____ Extracted records

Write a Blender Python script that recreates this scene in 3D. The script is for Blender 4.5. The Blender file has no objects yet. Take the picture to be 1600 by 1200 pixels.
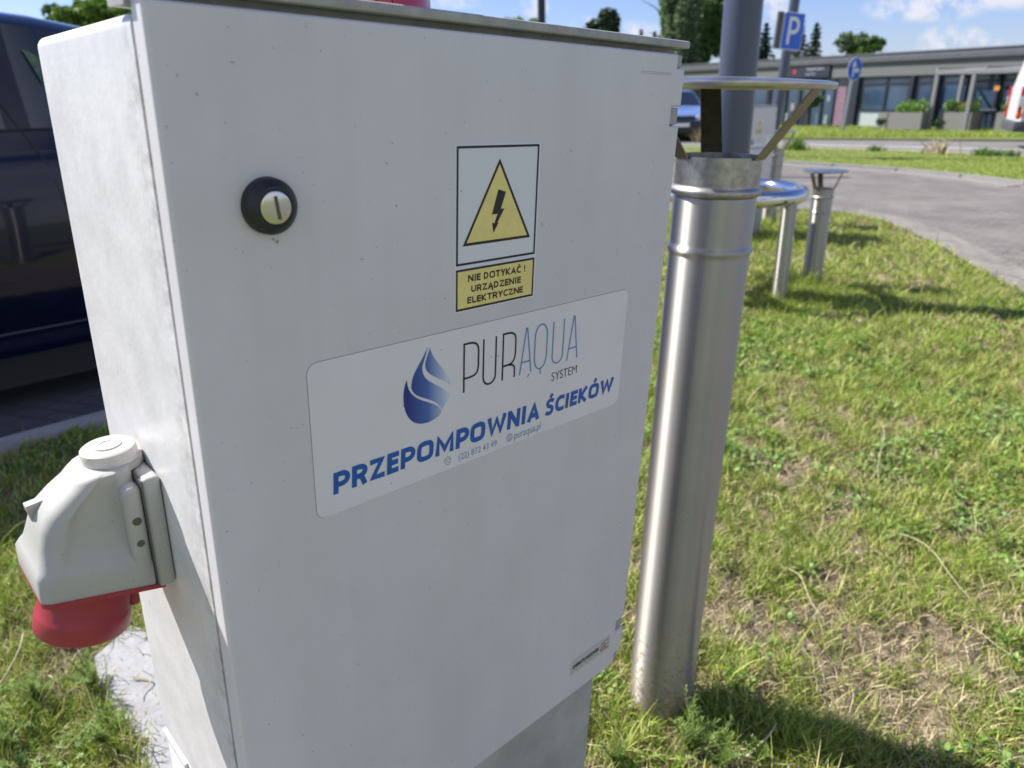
import bpy, bmesh, math, random
import numpy as np
from mathutils import Vector, Matrix
random.seed(7)
RNG = np.random.default_rng(11)
D = bpy.data
SC = bpy.context.scene
COL = SC.collection
R = math.radians

# ------------------------------------------------------------------ camera
F, H = 1144.25, 1.4                      # focal length in pixels of a 1600x1200 picture, eye height
XW = np.array([.99985, -.01719, 0.]); YW = np.array([-.00629, -.36606, .93057]); ZW = np.array([-.016, -.93043, -.36611])
WM = np.array([XW, YW, ZW])              # rows: world axes in (right, down, forward)
def ray(u, v): return WM @ np.array([u - 800, v - 600, F])
def gp(u, v, z=0.):
    r = ray(u, v); return np.array([0, 0, H]) + r * ((z - H) / r[2])
def at(u, v, y):
    r = ray(u, v); return np.array([0, 0, H]) + r * (y / r[1])
def px(p):
    q = WM.T @ (np.array(p, float) - np.array([0, 0, H])); return 800 + F * q[0] / q[2], 600 + F * q[1] / q[2]
cd = D.cameras.new('camera'); cam = D.objects.new('camera', cd); COL.objects.link(cam); SC.camera = cam
cx, cy, cz = WM[:, 0], -WM[:, 1], -WM[:, 2]
cam.matrix_world = Matrix(((cx[0], cy[0], cz[0], 0), (cx[1], cy[1], cz[1], 0), (cx[2], cy[2], cz[2], H), (0, 0, 0, 1)))
cd.sensor_width = 36; cd.lens = F * 36 / 1600; cd.clip_start = .02; cd.clip_end = 3000
cd.dof.use_dof = True; cd.dof.focus_distance = .80; cd.dof.aperture_fstop = 6.4

# ------------------------------------------------------------------ light
SUN_AZ, SUN_EL = R(-24.5), R(46)           # direction the light travels to, over the ground
L = Vector((math.cos(SUN_AZ) * math.cos(SUN_EL), math.sin(SUN_AZ) * math.cos(SUN_EL), -math.sin(SUN_EL)))
sd = D.lights.new('sun', 'SUN'); sd.energy = 4.4; sd.angle = R(.55); sd.color = (1, .955, .88)
sun = D.objects.new('sun', sd); COL.objects.link(sun); sun.rotation_euler = L.to_track_quat('-Z', 'Y').to_euler(); sun.location = (-8, 4, 12)
w = D.worlds.new('World'); SC.world = w; w.use_nodes = True
nt = w.node_tree; nt.nodes.clear()
def N(nt, t, **k):
    n = nt.nodes.new(t)
    for a, b in k.items(): setattr(n, a, b)
    return n
sky = N(nt, 'ShaderNodeTexSky', sky_type='NISHITA', sun_disc=False)
sky.sun_elevation = SUN_EL; sky.sun_rotation = math.atan2(-L.x, -L.y); sky.air_density = 1.0; sky.dust_density = .3; sky.ozone_density = 3.0
tc = N(nt, 'ShaderNodeTexCoord')
noi = N(nt, 'ShaderNodeTexNoise'); noi.inputs['Scale'].default_value = 34; noi.inputs['Detail'].default_value = 9; noi.inputs['Roughness'].default_value = .68
nt.links.new(tc.outputs['Generated'], noi.inputs['Vector'])
def mth(op, a, b=None, c=None):
    n = N(nt, 'ShaderNodeMath', operation=op)
    for i, x in enumerate((a, b, c)):
        if x is None: continue
        if isinstance(x, (int, float)): n.inputs[i].default_value = x
        else: nt.links.new(x, n.inputs[i])
    return n.outputs[0]
mask = None
for (u, v, ru, rv, s) in [(1440, 14, 70, 15, 1.), (1540, -4, 120, 14, .8), (1486, 66, 40, 20, 1.), (1530, 70, 26, 13, .8), (1216, 8, 24, 34, .9), (836, 8, 20, 18, .9), (912, 42, 20, 14, 1.),
                          (990, 55, 42, 18, 1.), (700, 2, 60, 10, .5), (640, -170, 160, 50, 1), (1250, -160, 190, 60, 1), (300, -120, 160, 50, .9)]:
    d = Vector(ray(u, v)).normalized(); r_ = Vector(ray(u + 10, v)).normalized() - d; r_.normalize(); up = d.cross(r_)
    vm = N(nt, 'ShaderNodeVectorMath', operation='DOT_PRODUCT'); nt.links.new(tc.outputs['Generated'], vm.inputs[0]); vm.inputs[1].default_value = r_ * (F / ru)
    off_r = r_.dot(d) * F / ru
    vn = N(nt, 'ShaderNodeVectorMath', operation='DOT_PRODUCT'); nt.links.new(tc.outputs['Generated'], vn.inputs[0]); vn.inputs[1].default_value = up * (F / rv)
    vf = N(nt, 'ShaderNodeVectorMath', operation='DOT_PRODUCT'); nt.links.new(tc.outputs['Generated'], vf.inputs[0]); vf.inputs[1].default_value = d
    a = mth('SUBTRACT', vm.outputs['Value'], off_r); b = mth('SUBTRACT', vn.outputs['Value'], up.dot(d) * F / rv)
    q = mth('ADD', mth('MULTIPLY', a, a), mth('MULTIPLY', b, b))
    m = mth('MULTIPLY', mth('MAXIMUM', mth('SUBTRACT', 1.25, q), 0.), s)
    m = mth('MULTIPLY', m, mth('GREATER_THAN', vf.outputs['Value'], .3))
    mask = m if mask is None else mth('MAXIMUM', mask, m)
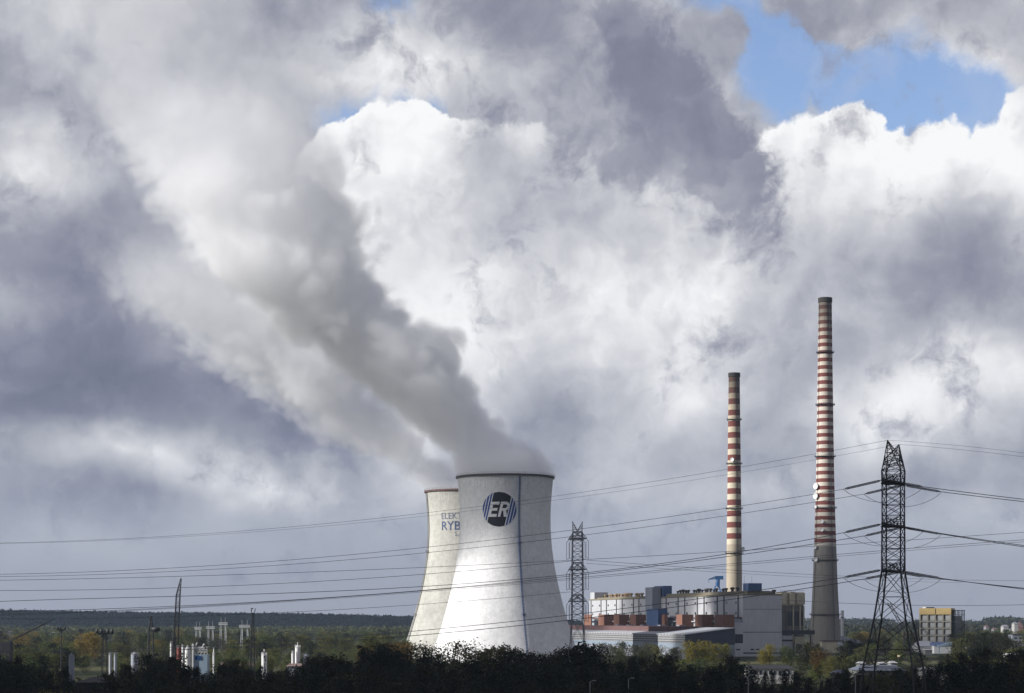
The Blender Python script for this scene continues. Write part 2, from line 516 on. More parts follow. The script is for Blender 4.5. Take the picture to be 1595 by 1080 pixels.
# --- painted emblem: black disc, slanted blue and white bars, two white letters
M_BLACKP = plain('black_sign_paint', (0.010, 0.010, 0.014), 0.6, 0.1)
M_BLUEP = plain('blue_sign_paint', (0.035, 0.075, 0.27), 0.6, 0.1)
M_WHITEP = plain('white_sign_paint', (0.74, 0.74, 0.74), 0.6, 0.1)
def on_shell(cx, cy, deg, s, z, off):
    r = pr(z) + off
    a = R(-90 + deg) + s / pr(z)
    return (cx + r * math.cos(a), cy + r * math.sin(a), z)
EZ, ER_, EDEG = Z(793.5, TY - 29.7), 11.2, -7.4
SL = 0.24       # slant of bars and letters
def bar_rows(mb, a, b, off, mi, y0=-1.0, y1=1.0, n=44, rad=1.0):
    rows = []
    for k in range(n + 1):
        y = y0 + (y1 - y0) * k / n
        h = math.sqrt(max(0.0, rad * rad - y * y))
        xa, xb = max(-h, a + SL * y), min(h, b + SL * y)
        if xb < xa: xa = xb = max(-h, min(h, (xa + xb) / 2))
        m_ = max(1, int((b - a) * 10))
        rows.append([on_shell(TX, TY, EDEG, ER_ * (xa + (xb - xa) * i / m_), EZ + ER_ * y, off) for i in range(m_ + 1)])
    mb.grid(rows, closed=False, mi=mi)
mb = MB()
cuts = [(-2.0, -0.91, 1), (-0.91, -0.86, 2), (-0.86, -0.74, 1), (-0.74, -0.69, 2), (-0.69, -0.585, 1), (-0.585, -0.535, 2), (-0.535, 0.535, 0),
        (0.535, 0.585, 2), (0.585, 0.69, 1), (0.69, 0.74, 2), (0.74, 0.86, 1), (0.86, 0.91, 2), (0.91, 2.0, 1)]
for a, b_, mi in cuts:
    a2, b2 = max(a, -1.3), min(b_, 1.3)
    bar_rows(mb, a2, b2, 0.06, mi)
mb.build('emblem', [M_BLACKP, M_BLUEP, M_WHITEP], T1)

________

# Task to complete
Each record above should be copied character for character, with pictures dropped.

# Solution to this exercise
Write a Blender Python script that recreates this scene in 3D. The script is for Blender 4.5. The Blender file has no objects yet. Take the picture to be 1600 by 1200 pixels.
import bpy, bmesh, math, random
import numpy as np
from mathutils import Vector, Matrix
random.seed(7)
RNG = np.random.default_rng(11)
D = bpy.data
SC = bpy.context.scene
COL = SC.collection
R = math.radians

# ------------------------------------------------------------------ camera
F, H = 1144.25, 1.4                      # focal length in pixels of a 1600x1200 picture, eye height
XW = np.array([.99985, -.01719, 0.]); YW = np.array([-.00629, -.36606, .93057]); ZW = np.array([-.016, -.93043, -.36611])
WM = np.array([XW, YW, ZW])              # rows: world axes in (right, down, forward)
def ray(u, v): return WM @ np.array([u - 800, v - 600, F])
def gp(u, v, z=0.):
    r = ray(u, v); return np.array([0, 0, H]) + r * ((z - H) / r[2])
def at(u, v, y):
    r = ray(u, v); return np.array([0, 0, H]) + r * (y / r[1])
def px(p):
    q = WM.T @ (np.array(p, float) - np.array([0, 0, H])); return 800 + F * q[0] / q[2], 600 + F * q[1] / q[2]
cd = D.cameras.new('camera'); cam = D.objects.new('camera', cd); COL.objects.link(cam); SC.camera = cam
cx, cy, cz = WM[:, 0], -WM[:, 1], -WM[:, 2]
cam.matrix_world = Matrix(((cx[0], cy[0], cz[0], 0), (cx[1], cy[1], cz[1], 0), (cx[2], cy[2], cz[2], H), (0, 0, 0, 1)))
cd.sensor_width = 36; cd.lens = F * 36 / 1600; cd.clip_start = .02; cd.clip_end = 3000
cd.dof.use_dof = True; cd.dof.focus_distance = .80; cd.dof.aperture_fstop = 6.4

# ------------------------------------------------------------------ light
SUN_AZ, SUN_EL = R(-24.5), R(46)           # direction the light travels to, over the ground
L = Vector((math.cos(SUN_AZ) * math.cos(SUN_EL), math.sin(SUN_AZ) * math.cos(SUN_EL), -math.sin(SUN_EL)))
sd = D.lights.new('sun', 'SUN'); sd.energy = 4.4; sd.angle = R(.55); sd.color = (1, .955, .88)
sun = D.objects.new('sun', sd); COL.objects.link(sun); sun.rotation_euler = L.to_track_quat('-Z', 'Y').to_euler(); sun.location = (-8, 4, 12)
w = D.worlds.new('World'); SC.world = w; w.use_nodes = True
nt = w.node_tree; nt.nodes.clear()
def N(nt, t, **k):
    n = nt.nodes.new(t)
    for a, b in k.items(): setattr(n, a, b)
    return n
sky = N(nt, 'ShaderNodeTexSky', sky_type='NISHITA', sun_disc=False)
sky.sun_elevation = SUN_EL; sky.sun_rotation = math.atan2(-L.x, -L.y); sky.air_density = 1.0; sky.dust_density = .3; sky.ozone_density = 3.0
tc = N(nt, 'ShaderNodeTexCoord')
noi = N(nt, 'ShaderNodeTexNoise'); noi.inputs['Scale'].default_value = 34; noi.inputs['Detail'].default_value = 9; noi.inputs['Roughness'].default_value = .68
nt.links.new(tc.outputs['Generated'], noi.inputs['Vector'])
def mth(op, a, b=None, c=None):
    n = N(nt, 'ShaderNodeMath', operation=op)
    for i, x in enumerate((a, b, c)):
        if x is None: continue
        if isinstance(x, (int, float)): n.inputs[i].default_value = x
        else: nt.links.new(x, n.inputs[i])
    return n.outputs[0]
mask = None
for (u, v, ru, rv, s) in [(1440, 14, 70, 15, 1.), (1540, -4, 120, 14, .8), (1486, 66, 40, 20, 1.), (1530, 70, 26, 13, .8), (1216, 8, 24, 34, .9), (836, 8, 20, 18, .9), (912, 42, 20, 14, 1.),
                          (990, 55, 42, 18, 1.), (700, 2, 60, 10, .5), (640, -170, 160, 50, 1), (1250, -160, 190, 60, 1), (300, -120, 160, 50, .9)]:
    d = Vector(ray(u, v)).normalized(); r_ = Vector(ray(u + 10, v)).normalized() - d; r_.normalize(); up = d.cross(r_)
    vm = N(nt, 'ShaderNodeVectorMath', operation='DOT_PRODUCT'); nt.links.new(tc.outputs['Generated'], vm.inputs[0]); vm.inputs[1].default_value = r_ * (F / ru)
    off_r = r_.dot(d) * F / ru
    vn = N(nt, 'ShaderNodeVectorMath', operation='DOT_PRODUCT'); nt.links.new(tc.outputs['Generated'], vn.inputs[0]); vn.inputs[1].default_value = up * (F / rv)
    vf = N(nt, 'ShaderNodeVectorMath', operation='DOT_PRODUCT'); nt.links.new(tc.outputs['Generated'], vf.inputs[0]); vf.inputs[1].default_value = d
    a = mth('SUBTRACT', vm.outputs['Value'], off_r); b = mth('SUBTRACT', vn.outputs['Value'], up.dot(d) * F / rv)
    q = mth('ADD', mth('MULTIPLY', a, a), mth('MULTIPLY', b, b))
    m = mth('MULTIPLY', mth('MAXIMUM', mth('SUBTRACT', 1.25, q), 0.), s)
    m = mth('MULTIPLY', m, mth('GREATER_THAN', vf.outputs['Value'], .3))
    mask = m if mask is None else mth('MAXIMUM', mask, m)
The Blender Python script for this scene continues. Write part 2, from line 516 on. More parts follow. The script is for Blender 4.5. Take the picture to be 1595 by 1080 pixels.
# --- painted emblem: black disc, slanted blue and white bars, two white letters
M_BLACKP = plain('black_sign_paint', (0.010, 0.010, 0.014), 0.6, 0.1)
M_BLUEP = plain('blue_sign_paint', (0.035, 0.075, 0.27), 0.6, 0.1)
M_WHITEP = plain('white_sign_paint', (0.74, 0.74, 0.74), 0.6, 0.1)
def on_shell(cx, cy, deg, s, z, off):
    r = pr(z) + off
    a = R(-90 + deg) + s / pr(z)
    return (cx + r * math.cos(a), cy + r * math.sin(a), z)
EZ, ER_, EDEG = Z(793.5, TY - 29.7), 11.2, -7.4
SL = 0.24       # slant of bars and letters
def bar_rows(mb, a, b, off, mi, y0=-1.0, y1=1.0, n=44, rad=1.0):
    rows = []
    for k in range(n + 1):
        y = y0 + (y1 - y0) * k / n
        h = math.sqrt(max(0.0, rad * rad - y * y))
        xa, xb = max(-h, a + SL * y), min(h, b + SL * y)
        if xb < xa: xa = xb = max(-h, min(h, (xa + xb) / 2))
        m_ = max(1, int((b - a) * 10))
        rows.append([on_shell(TX, TY, EDEG, ER_ * (xa + (xb - xa) * i / m_), EZ + ER_ * y, off) for i in range(m_ + 1)])
    mb.grid(rows, closed=False, mi=mi)
mb = MB()
cuts = [(-2.0, -0.91, 1), (-0.91, -0.86, 2), (-0.86, -0.74, 1), (-0.74, -0.69, 2), (-0.69, -0.585, 1), (-0.585, -0.535, 2), (-0.535, 0.535, 0),
        (0.535, 0.585, 2), (0.585, 0.69, 1), (0.69, 0.74, 2), (0.74, 0.86, 1), (0.86, 0.91, 2), (0.91, 2.0, 1)]
for a, b_, mi in cuts:
    a2, b2 = max(a, -1.3), min(b_, 1.3)
    bar_rows(mb, a2, b2, 0.06, mi)
mb.build('emblem', [M_BLACKP, M_BLUEP, M_WHITEP], T1)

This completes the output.